* _DATA TO PROCESS_

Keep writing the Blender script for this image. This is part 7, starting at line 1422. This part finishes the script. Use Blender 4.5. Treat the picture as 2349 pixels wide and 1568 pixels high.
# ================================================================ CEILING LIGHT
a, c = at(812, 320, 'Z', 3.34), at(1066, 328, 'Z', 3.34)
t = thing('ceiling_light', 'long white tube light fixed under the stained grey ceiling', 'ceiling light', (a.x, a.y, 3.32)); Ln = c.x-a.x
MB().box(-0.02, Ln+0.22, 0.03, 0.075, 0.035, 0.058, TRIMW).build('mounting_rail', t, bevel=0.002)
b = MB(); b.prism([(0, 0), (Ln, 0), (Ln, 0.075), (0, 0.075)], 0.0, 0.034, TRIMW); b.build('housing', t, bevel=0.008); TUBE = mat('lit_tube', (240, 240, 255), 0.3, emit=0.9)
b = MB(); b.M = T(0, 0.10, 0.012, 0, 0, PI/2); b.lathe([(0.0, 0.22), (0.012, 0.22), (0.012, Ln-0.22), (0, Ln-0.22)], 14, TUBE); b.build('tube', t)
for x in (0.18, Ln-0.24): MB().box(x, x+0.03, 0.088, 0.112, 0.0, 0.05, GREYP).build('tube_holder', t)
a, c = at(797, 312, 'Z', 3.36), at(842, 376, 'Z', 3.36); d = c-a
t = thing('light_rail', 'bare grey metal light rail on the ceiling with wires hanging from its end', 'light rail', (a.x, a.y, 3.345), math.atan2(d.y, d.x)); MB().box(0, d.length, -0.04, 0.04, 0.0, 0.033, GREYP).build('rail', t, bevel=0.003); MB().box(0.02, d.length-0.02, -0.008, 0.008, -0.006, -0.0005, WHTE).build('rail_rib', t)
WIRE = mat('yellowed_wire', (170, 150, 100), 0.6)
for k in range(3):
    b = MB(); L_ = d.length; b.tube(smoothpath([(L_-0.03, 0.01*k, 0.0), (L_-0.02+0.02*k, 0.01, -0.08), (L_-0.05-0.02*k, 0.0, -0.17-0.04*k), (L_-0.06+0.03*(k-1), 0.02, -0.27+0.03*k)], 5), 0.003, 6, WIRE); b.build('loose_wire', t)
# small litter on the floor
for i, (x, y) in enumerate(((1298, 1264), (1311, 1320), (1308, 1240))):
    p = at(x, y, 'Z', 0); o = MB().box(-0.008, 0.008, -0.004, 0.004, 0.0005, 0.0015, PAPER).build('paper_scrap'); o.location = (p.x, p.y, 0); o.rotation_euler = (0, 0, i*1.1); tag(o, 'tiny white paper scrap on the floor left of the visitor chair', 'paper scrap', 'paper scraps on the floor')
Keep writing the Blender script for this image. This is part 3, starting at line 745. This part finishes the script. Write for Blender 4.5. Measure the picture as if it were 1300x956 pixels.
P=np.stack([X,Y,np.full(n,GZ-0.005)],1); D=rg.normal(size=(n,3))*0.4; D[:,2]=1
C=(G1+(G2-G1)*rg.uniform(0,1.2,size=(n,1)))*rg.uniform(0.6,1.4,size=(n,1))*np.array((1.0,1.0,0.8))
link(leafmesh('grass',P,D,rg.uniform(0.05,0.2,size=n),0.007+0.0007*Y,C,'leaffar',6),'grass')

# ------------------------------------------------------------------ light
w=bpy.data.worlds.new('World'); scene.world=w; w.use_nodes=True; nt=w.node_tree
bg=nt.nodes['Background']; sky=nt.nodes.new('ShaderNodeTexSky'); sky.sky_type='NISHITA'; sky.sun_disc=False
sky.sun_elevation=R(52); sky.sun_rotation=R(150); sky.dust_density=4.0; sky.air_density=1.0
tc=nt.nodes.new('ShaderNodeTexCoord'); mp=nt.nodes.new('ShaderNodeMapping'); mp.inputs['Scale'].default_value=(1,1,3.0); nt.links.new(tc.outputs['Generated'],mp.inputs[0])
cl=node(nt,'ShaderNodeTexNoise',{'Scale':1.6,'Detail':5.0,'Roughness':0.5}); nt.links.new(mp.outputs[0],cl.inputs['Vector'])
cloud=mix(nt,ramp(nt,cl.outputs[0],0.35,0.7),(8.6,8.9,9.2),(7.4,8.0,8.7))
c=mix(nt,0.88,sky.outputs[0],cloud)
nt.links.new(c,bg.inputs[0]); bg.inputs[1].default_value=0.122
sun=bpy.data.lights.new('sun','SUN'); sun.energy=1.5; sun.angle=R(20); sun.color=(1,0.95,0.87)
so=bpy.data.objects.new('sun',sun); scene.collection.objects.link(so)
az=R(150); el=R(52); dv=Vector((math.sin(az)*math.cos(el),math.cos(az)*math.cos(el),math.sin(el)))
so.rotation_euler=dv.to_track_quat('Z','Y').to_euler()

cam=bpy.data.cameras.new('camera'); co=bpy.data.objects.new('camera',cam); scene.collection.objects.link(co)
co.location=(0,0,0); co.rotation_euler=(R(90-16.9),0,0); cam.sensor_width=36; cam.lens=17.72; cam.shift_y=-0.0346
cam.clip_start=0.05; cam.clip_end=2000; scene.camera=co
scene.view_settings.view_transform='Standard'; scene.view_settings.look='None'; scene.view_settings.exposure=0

* _WHAT IS REQUIRED_
Each entry above needs to be retyped exactly.

* _RESPONSE_
Keep writing the Blender script for this image. This is part 7, starting at line 1422. This part finishes the script. Use Blender 4.5. Treat the picture as 2349 pixels wide and 1568 pixels high.
# ================================================================ CEILING LIGHT
a, c = at(812, 320, 'Z', 3.34), at(1066, 328, 'Z', 3.34)
t = thing('ceiling_light', 'long white tube light fixed under the stained grey ceiling', 'ceiling light', (a.x, a.y, 3.32)); Ln = c.x-a.x
MB().box(-0.02, Ln+0.22, 0.03, 0.075, 0.035, 0.058, TRIMW).build('mounting_rail', t, bevel=0.002)
b = MB(); b.prism([(0, 0), (Ln, 0), (Ln, 0.075), (0, 0.075)], 0.0, 0.034, TRIMW); b.build('housing', t, bevel=0.008); TUBE = mat('lit_tube', (240, 240, 255), 0.3, emit=0.9)
b = MB(); b.M = T(0, 0.10, 0.012, 0, 0, PI/2); b.lathe([(0.0, 0.22), (0.012, 0.22), (0.012, Ln-0.22), (0, Ln-0.22)], 14, TUBE); b.build('tube', t)
for x in (0.18, Ln-0.24): MB().box(x, x+0.03, 0.088, 0.112, 0.0, 0.05, GREYP).build('tube_holder', t)
a, c = at(797, 312, 'Z', 3.36), at(842, 376, 'Z', 3.36); d = c-a
t = thing('light_rail', 'bare grey metal light rail on the ceiling with wires hanging from its end', 'light rail', (a.x, a.y, 3.345), math.atan2(d.y, d.x)); MB().box(0, d.length, -0.04, 0.04, 0.0, 0.033, GREYP).build('rail', t, bevel=0.003); MB().box(0.02, d.length-0.02, -0.008, 0.008, -0.006, -0.0005, WHTE).build('rail_rib', t)
WIRE = mat('yellowed_wire', (170, 150, 100), 0.6)
for k in range(3):
    b = MB(); L_ = d.length; b.tube(smoothpath([(L_-0.03, 0.01*k, 0.0), (L_-0.02+0.02*k, 0.01, -0.08), (L_-0.05-0.02*k, 0.0, -0.17-0.04*k), (L_-0.06+0.03*(k-1), 0.02, -0.27+0.03*k)], 5), 0.003, 6, WIRE); b.build('loose_wire', t)
# small litter on the floor
for i, (x, y) in enumerate(((1298, 1264), (1311, 1320), (1308, 1240))):
    p = at(x, y, 'Z', 0); o = MB().box(-0.008, 0.008, -0.004, 0.004, 0.0005, 0.0015, PAPER).build('paper_scrap'); o.location = (p.x, p.y, 0); o.rotation_euler = (0, 0, i*1.1); tag(o, 'tiny white paper scrap on the floor left of the visitor chair', 'paper scrap', 'paper scraps on the floor')
Keep writing the Blender script for this image. This is part 3, starting at line 745. This part finishes the script. Write for Blender 4.5. Measure the picture as if it were 1300x956 pixels.
P=np.stack([X,Y,np.full(n,GZ-0.005)],1); D=rg.normal(size=(n,3))*0.4; D[:,2]=1
C=(G1+(G2-G1)*rg.uniform(0,1.2,size=(n,1)))*rg.uniform(0.6,1.4,size=(n,1))*np.array((1.0,1.0,0.8))
link(leafmesh('grass',P,D,rg.uniform(0.05,0.2,size=n),0.007+0.0007*Y,C,'leaffar',6),'grass')

# ------------------------------------------------------------------ light
w=bpy.data.worlds.new('World'); scene.world=w; w.use_nodes=True; nt=w.node_tree
bg=nt.nodes['Background']; sky=nt.nodes.new('ShaderNodeTexSky'); sky.sky_type='NISHITA'; sky.sun_disc=False
sky.sun_elevation=R(52); sky.sun_rotation=R(150); sky.dust_density=4.0; sky.air_density=1.0
tc=nt.nodes.new('ShaderNodeTexCoord'); mp=nt.nodes.new('ShaderNodeMapping'); mp.inputs['Scale'].default_value=(1,1,3.0); nt.links.new(tc.outputs['Generated'],mp.inputs[0])
cl=node(nt,'ShaderNodeTexNoise',{'Scale':1.6,'Detail':5.0,'Roughness':0.5}); nt.links.new(mp.outputs[0],cl.inputs['Vector'])
cloud=mix(nt,ramp(nt,cl.outputs[0],0.35,0.7),(8.6,8.9,9.2),(7.4,8.0,8.7))
c=mix(nt,0.88,sky.outputs[0],cloud)
nt.links.new(c,bg.inputs[0]); bg.inputs[1].default_value=0.122
sun=bpy.data.lights.new('sun','SUN'); sun.energy=1.5; sun.angle=R(20); sun.color=(1,0.95,0.87)
so=bpy.data.objects.new('sun',sun); scene.collection.objects.link(so)
az=R(150); el=R(52); dv=Vector((math.sin(az)*math.cos(el),math.cos(az)*math.cos(el),math.sin(el)))
so.rotation_euler=dv.to_track_quat('Z','Y').to_euler()

cam=bpy.data.cameras.new('camera'); co=bpy.data.objects.new('camera',cam); scene.collection.objects.link(co)
co.location=(0,0,0); co.rotation_euler=(R(90-16.9),0,0); cam.sensor_width=36; cam.lens=17.72; cam.shift_y=-0.0346
cam.clip_start=0.05; cam.clip_end=2000; scene.camera=co
scene.view_settings.view_transform='Standard'; scene.view_settings.look='None'; scene.view_settings.exposure=0